De enige variabele die de hoogte van de inframarginale elektriciteitsheffing bij deze methode bepaalt, is de invoeding op het net gedurende elk uur van de 7 maanden van het heffingstijdvak. Voor een windpark of een zonnepark is, op basis van weersgegevens of vergelijking met andere wind- en zonneparken, bekend hoeveel de invoeding per uur per MW ongeveer geweest moet zijn. NEa kan hier risico gebaseerd op toezien. Ter controle kan NEa gebruik maken van data uit de subsidieverlening van de SDE++ waar de meeste elektriciteitsproductie-installaties gebruik van maken of van de data over de aansluiting die bij de netbeheerders bekend zijn. Voor bronnen zoals kolen, afval en kernenergie is ook data beschikbaar over de aansluiting. Voor deze bronnen is uiteraard geen data beschikbaar uit de subsidieverlening van de SDE++.

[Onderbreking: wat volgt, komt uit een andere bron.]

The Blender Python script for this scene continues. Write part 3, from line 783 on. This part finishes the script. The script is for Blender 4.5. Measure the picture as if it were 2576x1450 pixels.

Door deze kenmerken en beschikbaarheid van controlegegevens kan worden afgezien van een accountantscontrole en zijn er geen aanvullende maatregelen nodig. De kosten en administratieve lasten die met verificatie door een accountant gepaard gaan, kunnen de meeste productie-installaties vermijden door te kiezen voor de simpele bepaling van «marktinkomsten op basis van day-ahead-prijzen».